I am trying to understand the FFT using matrix factorization, and there is just one step that I am unclear about. I took a look at this quesetion (Fast Fourier Transform as Matrix Factorization) but did not fully understand the last point in the answer. I have also tried taking a look at these notes by Gilbert Strang.
This is my current understanding of the algorithm. Suppose we wish to take the DFT of a signal with $2n$ components where $n = 2^k$ for some $k \in \mathbb{N}$. We can more efficiently do this by using the FFT algorithm, which starts by decomposing our signal into an even portion and an odd portion. The whole idea is we can instead use a DFT of size $n$ on these individual parts to save on computational cost, and of course we can do this recursively until we achieve $\mathcal{O}(n \log_2{n})$ efficiency.
More specifically, we factorize the Fourier matrix $F_{2n}$ into three matrices, $$F_{2n} = \begin{bmatrix} I & D \\ I & -D \end{bmatrix}\begin{bmatrix} F_{n} & 0 \\ 0 & F_n \end{bmatrix} P$$ where $P$ is a permutation matrix that separates even and odd columns of the signal, and $D$ is a diagonal matrix where the $i$th diagonal is the $i$th root of unity (starting with 0).

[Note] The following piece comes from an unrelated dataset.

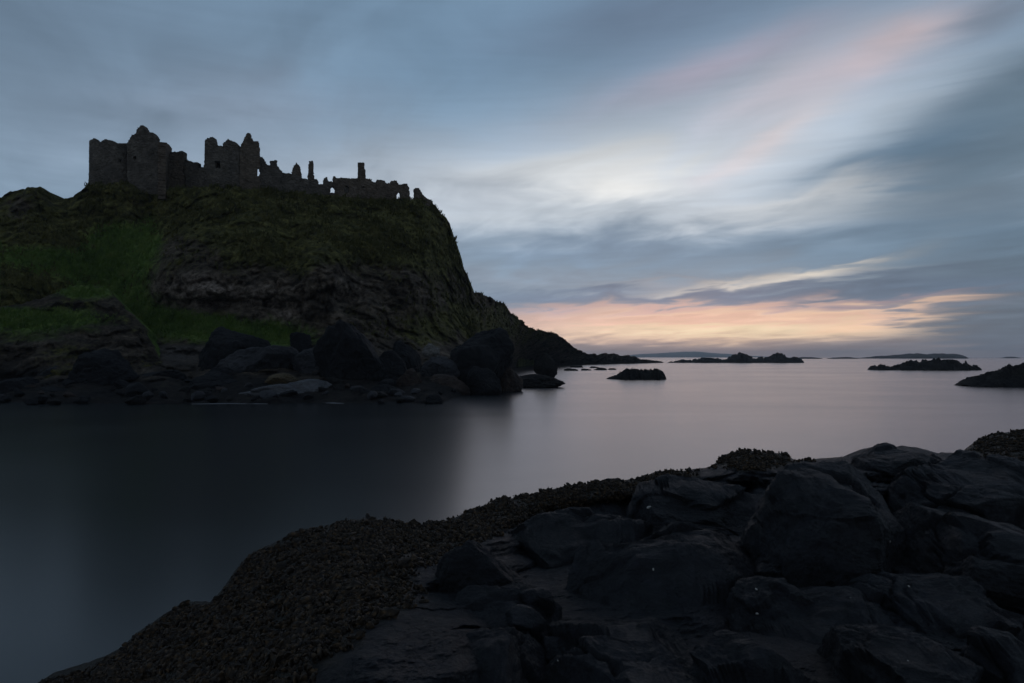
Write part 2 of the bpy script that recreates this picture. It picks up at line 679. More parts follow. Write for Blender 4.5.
M_STONE = stone_material('castle_stone', (0.046, 0.041, 0.034), (0.078, 0.069, 0.057), (0.122, 0.11, 0.092))
M_STONE_WARM = stone_material('warm_castle_stone', (0.056, 0.044, 0.033), (0.088, 0.070, 0.053), (0.13, 0.11, 0.086))

# water: long-exposure sea, still and slightly diffuse
M_WATER, t, b = nt('sea_water')
b.inputs['Base Color'].default_value = (0.006, 0.0075, 0.009, 1)
b.inputs['IOR'].default_value = 1.52
p = m_pos(t)
mp = mnode(t, 'ShaderNodeMapping')
t.links.new(p, mp.inputs[0])
mp.inputs['Scale'].default_value = (0.5, 1.0, 1.0)
wn = m_noise(t, mp.outputs[0], 0.05, 5, 0.6, 0.6)
t.links.new(m_ramp(t, wn, [(0.3, 0.22), (0.7, 0.27)]), b.inputs['Roughness'])
m_bump(t, b, m_noise(t, mp.outputs[0], 0.12, 2, 0.5), 0.06, 0.2)

M_FOAM, t, b = nt('sea_mist_foam')
b.inputs['Base Color'].default_value = (0.10, 0.105, 0.115, 1)
b.inputs['Roughness'].default_value = 0.8

M_SHELL, t, b = nt('white_shell')
t.links.new(m_ramp(t, m_noise(t, m_pos(t), 60, 3), [(0.3, (0.18, 0.17, 0.15)), (0.7, (0.36, 0.35, 0.32))]), b.inputs['Base Color'])
b.inputs['Roughness'].default_value = 0.5

M_HILL, t, b = nt('far_moor')
t.links.new(m_ramp(t, m_noise(t, m_pos(t), 0.004, 6, 0.6), [(0.35, (0.03, 0.036, 0.03)), (0.65, (0.06, 0.07, 0.05))]), b.inputs['Base Color'])
b.inputs['Roughness'].default_value = 1.0

# ================================================================== water
SEA = 12000.0
ys = np.concatenate([[-60], np.geomspace(8, SEA, 40)])
xs = np.linspace(-1, 1, 31)
V = np.array([[x * (80 + abs(y) * 1.0), y, 0.0] for y in ys for x in xs])
water = mesh_from('water', V, grid_faces(len(ys), len(xs)), M_WATER)
water['kind'] = 'structure'

# ================================================================== headland
SKY_H = np.array([(-420, 238), (-300, 222), (-200, 210), (-120, 203), (-40, 201), (0, 197), (8, 192), (20, 189), (33, 187), (43, 188), (49, 194), (55, 198), (63, 199), (72, 197),
                  (80, 191), (86, 185), (100, 182.5), (108, 184), (116, 181.5), (126, 181), (134, 185), (137, 191), (150, 194), (158, 194), (163, 189), (172, 188), (200, 187), (230, 186), (262, 189),
                  (290, 192), (320, 194), (350, 197), (380, 199), (410, 199), (425, 199), (433, 202), (440, 212), (446, 218), (450, 226),
                  (451, 233), (455, 243), (460, 257), (467, 277), (472, 290), (477, 293), (483, 296), (494, 297), (500, 302), (506, 306),
                  (514, 315), (522, 322), (533, 329), (545, 331), (554, 333), (567, 341), (575, 348), (582, 351.5), (590, 354), (600, 354.5),
                  (608, 353.5), (614, 353), (622, 356), (629, 355.5), (640, 358.5), (657, 360.8), (664, 362.2)], float)
SKY_Y = np.array([(-420, 60), (-300, 78), (-120, 98), (0, 105), (33, 105), (60, 108), (82, 107), (150, 107), (170, 109), (200, 109), (260, 110), (330, 116), (400, 121), (433, 124), (446, 127), (455, 130),
                  (467, 136), (475, 142), (494, 162), (506, 185), (522, 215), (533, 240), (554, 280), (567, 310), (580, 340), (600, 380), (629, 420),
                  (657, 450), (664, 456)], float)
BASE = np.array([(-420, 420), (-200, 408), (0, 405), (300, 404), (440, 404), (460, 396), (478, 386), (492, 377), (505, 370), (516, 366.5), (530, 365), (560, 364.4),
                 (600, 363.7), (640, 363.2), (664, 362.9)], float)
skyline = lambda x: np.interp(x, SKY_H[:, 0], SKY_H[:, 1])
skyY = lambda x: np.interp(x, SKY_Y[:, 0], SKY_Y[:, 1])
baseline = lambda x: np.interp(x, BASE[:, 0], BASE[:, 1])
ctrl = [(x, skyline(x), skyY(x)) for x in list(range(-420, 660, 30)) + [440, 446, 451, 455, 460, 467, 472, 483, 494, 506, 522, 545, 567]]
ctrl += [(x, baseline(x), float(at_ground(np.array(x), np.array(baseline(x))))) for x in list(range(-420, 660, 40)) + [450, 470, 485, 500, 510, 516]]
ctrl += [(200, 330, 89), (250, 335, 88), (150, 305, 94), (105, 250, 103), (50, 232, 100), (0, 255, 92), (0, 300, 86), (60, 275, 94),
         (-100, 260, 85), (-100, 320, 78), (-250, 300, 64), (-250, 360, 58),
         (225, 285, 92), (280, 285, 92), (200, 262, 95), (160, 270, 95), (320, 300, 92), (345, 262, 98), (365, 290, 99), (400, 300, 101), (440, 300, 118), (400, 235, 113),
         (300, 230, 103), (250, 222, 102), (170, 230, 104), (340, 225, 108), (440, 260, 122),
         (0, 365, 80), (100, 365, 80), (200, 355, 83), (300, 355, 84), (400, 350, 91), (440, 345, 104), (470, 330, 125), (-150, 370, 66),
         (490, 340, 150), (505, 345, 185), (530, 350, 275), (550, 350, 300), (0, 385, 71), (200, 385, 71), (400, 385, 72)]
ctrl = np.array(ctrl)
fdisp = tps(ctrl[:, :2], 1.0 / ctrl[:, 2])

px = np.concatenate([np.arange(-420, -20, 5.0), np.arange(-20, 480, 1.6), np.arange(480, 664.5, 1.2)])
NT = 150
tt = np.linspace(0, 1, NT)
PX = np.repeat(px[None], NT, 0)
sk, ba = skyline(px), baseline(px)
PY = ba[None] + (sk - ba)[None] * tt[:, None]
D = fdisp(np.stack([PX, PY], -1))
YY = 1.0 / np.clip(D, 1 / 480.0, 1 / 40.0)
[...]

My confusion is regarding the first matrix in the factorization. Why is this here and how does it come about in a derivation? Is it simply what's required to match to the right hand side after we permute the columns? Is there an explicit way to arrive to this conclusion? Why exactly do we use the matrix $D$ here?
Secondly, is my whole understanding of the algorithm correct? Am I missing any details?